Austenite grain orientation maps were obtained prior to the tensile test via EBSD. Diffraction patterns were acquired at 30 kV with an EDAX camera at a 1-micron step size, then indexed with the Hough transform in OIM Analysis. The orientation map was aligned to the DIC data by manually selecting control points and warping with a third-order polynomial.

• oima_orientations.ang is the orientation data exported from OIM Analysis. Diffraction patterns were acquired at 30 kV with an EDAX camera at a 1-micron step size, then indexed with the Hough transform in OIM analysis.
• mtex_orientations.mat is the EBSD orientations after alignment with the DIC data. Note that these two datasets do not have the same resolution; instead, each EBSD data point contains a saved position (x, y), which corresponds to the pixel location in the DIC data. Data are saved in the format of the MTEX library.
• mtex_grains.mat contains the grains calculated in MTEX, with a misorientation threshold of 0.5 degrees.

MMICROSTRUCTURE

The MMICROSTRUCTURE framework allows users to simultaneously reconstruct martensitic transformation and plastic slip from SEM-DIC and EBSD data. mmicrostructure.mat is a Matlab struct containing:

• The activity fields stored as a 3D array (4944, 4873, 18). Here, we include the data for strain levels e1, e2, e3, and e8. Each page of the array contains either the volume fraction of a martensitic variant (1:12) or the activity of a slip system (13:18).
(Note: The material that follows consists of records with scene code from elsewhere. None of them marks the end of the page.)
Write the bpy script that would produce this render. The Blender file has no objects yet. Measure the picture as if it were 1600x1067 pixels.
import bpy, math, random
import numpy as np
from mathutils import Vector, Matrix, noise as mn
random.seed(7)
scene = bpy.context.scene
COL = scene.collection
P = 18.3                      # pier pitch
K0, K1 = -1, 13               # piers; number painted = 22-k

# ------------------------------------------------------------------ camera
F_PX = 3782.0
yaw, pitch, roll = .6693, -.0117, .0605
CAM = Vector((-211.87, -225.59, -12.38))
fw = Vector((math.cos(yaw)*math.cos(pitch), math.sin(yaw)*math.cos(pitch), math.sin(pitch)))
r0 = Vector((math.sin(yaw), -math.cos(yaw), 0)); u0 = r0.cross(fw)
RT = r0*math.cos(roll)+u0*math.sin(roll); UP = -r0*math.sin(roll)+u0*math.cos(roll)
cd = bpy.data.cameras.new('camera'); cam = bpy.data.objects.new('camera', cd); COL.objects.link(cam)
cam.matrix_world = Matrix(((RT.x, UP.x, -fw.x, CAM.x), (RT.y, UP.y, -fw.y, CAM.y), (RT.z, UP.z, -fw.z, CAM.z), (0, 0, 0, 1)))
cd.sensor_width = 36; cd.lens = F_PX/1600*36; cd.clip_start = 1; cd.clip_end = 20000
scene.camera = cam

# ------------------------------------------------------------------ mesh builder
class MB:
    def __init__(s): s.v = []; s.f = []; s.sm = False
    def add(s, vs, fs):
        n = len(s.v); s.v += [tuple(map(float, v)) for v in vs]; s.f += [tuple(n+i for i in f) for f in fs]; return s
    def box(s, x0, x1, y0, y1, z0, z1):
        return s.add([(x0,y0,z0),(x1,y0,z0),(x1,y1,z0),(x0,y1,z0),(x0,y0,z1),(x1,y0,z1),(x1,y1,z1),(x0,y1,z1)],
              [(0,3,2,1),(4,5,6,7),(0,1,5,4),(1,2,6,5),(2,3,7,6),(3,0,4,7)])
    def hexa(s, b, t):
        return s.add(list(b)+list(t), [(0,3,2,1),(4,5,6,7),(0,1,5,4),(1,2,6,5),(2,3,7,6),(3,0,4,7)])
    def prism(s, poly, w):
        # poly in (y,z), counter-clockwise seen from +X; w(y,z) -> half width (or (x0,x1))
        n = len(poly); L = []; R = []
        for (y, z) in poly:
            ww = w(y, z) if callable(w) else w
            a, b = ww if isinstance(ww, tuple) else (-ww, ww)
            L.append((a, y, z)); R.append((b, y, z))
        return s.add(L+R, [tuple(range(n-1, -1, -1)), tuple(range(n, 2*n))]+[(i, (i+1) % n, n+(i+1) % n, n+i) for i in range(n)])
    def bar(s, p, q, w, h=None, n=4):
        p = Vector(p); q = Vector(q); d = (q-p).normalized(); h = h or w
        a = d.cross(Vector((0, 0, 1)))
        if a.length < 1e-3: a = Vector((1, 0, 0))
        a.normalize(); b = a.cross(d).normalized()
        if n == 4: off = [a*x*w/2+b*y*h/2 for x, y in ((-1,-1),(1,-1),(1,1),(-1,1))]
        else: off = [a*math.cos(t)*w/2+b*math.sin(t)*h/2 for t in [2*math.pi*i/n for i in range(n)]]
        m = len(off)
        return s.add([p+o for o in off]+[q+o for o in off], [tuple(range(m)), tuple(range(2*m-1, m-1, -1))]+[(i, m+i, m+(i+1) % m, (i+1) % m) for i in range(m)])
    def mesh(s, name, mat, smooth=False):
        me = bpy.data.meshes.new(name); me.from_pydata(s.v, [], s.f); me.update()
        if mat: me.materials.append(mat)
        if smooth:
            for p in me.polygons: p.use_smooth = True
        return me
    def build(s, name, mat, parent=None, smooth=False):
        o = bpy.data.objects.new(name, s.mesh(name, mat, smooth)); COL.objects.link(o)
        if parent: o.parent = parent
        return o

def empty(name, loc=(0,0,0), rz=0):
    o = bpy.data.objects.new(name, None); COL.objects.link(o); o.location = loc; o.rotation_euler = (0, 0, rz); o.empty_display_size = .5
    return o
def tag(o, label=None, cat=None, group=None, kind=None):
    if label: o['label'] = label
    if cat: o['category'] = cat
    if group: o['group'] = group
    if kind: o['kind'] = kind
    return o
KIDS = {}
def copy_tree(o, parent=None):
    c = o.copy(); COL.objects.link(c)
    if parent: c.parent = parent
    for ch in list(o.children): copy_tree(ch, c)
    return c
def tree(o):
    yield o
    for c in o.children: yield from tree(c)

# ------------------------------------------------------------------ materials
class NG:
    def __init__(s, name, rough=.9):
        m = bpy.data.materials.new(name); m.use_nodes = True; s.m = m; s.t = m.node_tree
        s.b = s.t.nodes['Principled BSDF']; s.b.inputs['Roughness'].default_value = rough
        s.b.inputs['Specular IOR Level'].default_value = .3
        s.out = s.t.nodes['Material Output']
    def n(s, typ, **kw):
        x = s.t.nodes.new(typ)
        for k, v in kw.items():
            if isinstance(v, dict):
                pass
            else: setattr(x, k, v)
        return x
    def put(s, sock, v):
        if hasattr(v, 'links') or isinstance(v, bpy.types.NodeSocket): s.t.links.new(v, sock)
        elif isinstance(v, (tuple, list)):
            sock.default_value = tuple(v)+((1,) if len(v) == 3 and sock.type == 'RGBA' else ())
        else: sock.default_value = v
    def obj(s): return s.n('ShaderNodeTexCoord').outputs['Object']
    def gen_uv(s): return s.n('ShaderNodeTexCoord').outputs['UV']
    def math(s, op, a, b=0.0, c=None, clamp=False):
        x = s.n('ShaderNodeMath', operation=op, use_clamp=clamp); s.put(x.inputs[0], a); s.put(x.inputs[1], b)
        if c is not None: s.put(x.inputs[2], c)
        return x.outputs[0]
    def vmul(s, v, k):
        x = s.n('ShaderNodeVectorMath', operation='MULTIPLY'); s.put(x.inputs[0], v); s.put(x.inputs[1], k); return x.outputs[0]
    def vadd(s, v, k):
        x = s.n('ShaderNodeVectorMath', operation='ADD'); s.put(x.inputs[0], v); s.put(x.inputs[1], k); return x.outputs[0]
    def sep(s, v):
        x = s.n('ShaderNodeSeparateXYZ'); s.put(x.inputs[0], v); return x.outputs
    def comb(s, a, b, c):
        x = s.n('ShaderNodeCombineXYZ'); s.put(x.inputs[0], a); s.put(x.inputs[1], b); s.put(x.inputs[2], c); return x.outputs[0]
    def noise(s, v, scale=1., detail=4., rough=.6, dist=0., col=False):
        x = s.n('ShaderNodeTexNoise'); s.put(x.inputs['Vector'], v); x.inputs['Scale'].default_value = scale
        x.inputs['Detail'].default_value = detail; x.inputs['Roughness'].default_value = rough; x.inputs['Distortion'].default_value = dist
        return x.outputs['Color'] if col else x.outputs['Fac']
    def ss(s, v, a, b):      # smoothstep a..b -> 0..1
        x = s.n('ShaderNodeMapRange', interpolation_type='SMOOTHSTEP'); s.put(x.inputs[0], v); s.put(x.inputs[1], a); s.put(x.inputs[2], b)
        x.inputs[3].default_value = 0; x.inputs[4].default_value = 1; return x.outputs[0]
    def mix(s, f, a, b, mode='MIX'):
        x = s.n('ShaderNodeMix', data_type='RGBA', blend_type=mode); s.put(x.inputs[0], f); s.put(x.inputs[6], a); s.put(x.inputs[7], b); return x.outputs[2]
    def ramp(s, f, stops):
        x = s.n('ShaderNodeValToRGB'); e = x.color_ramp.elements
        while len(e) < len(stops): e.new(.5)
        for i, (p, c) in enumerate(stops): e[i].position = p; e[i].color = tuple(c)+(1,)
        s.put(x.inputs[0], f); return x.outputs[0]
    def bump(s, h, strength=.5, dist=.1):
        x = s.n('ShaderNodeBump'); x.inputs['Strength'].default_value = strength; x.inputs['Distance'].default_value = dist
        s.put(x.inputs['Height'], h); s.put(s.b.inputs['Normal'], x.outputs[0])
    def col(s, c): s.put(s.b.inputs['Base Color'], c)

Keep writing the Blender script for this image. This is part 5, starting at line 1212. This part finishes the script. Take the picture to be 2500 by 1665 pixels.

This reconstruction was obtained with alpha = 0.05 and epsilon = 0.02, as described in the linked publication.
• The kinematics eta stored as a 3D array (3, 3, 18). Each page contains the full displacement gradient tensor of a martensitic variant (1:12) or slip system (13:18). Note that each tensor must be rotated into the coordinate system of the grain before reconstruction.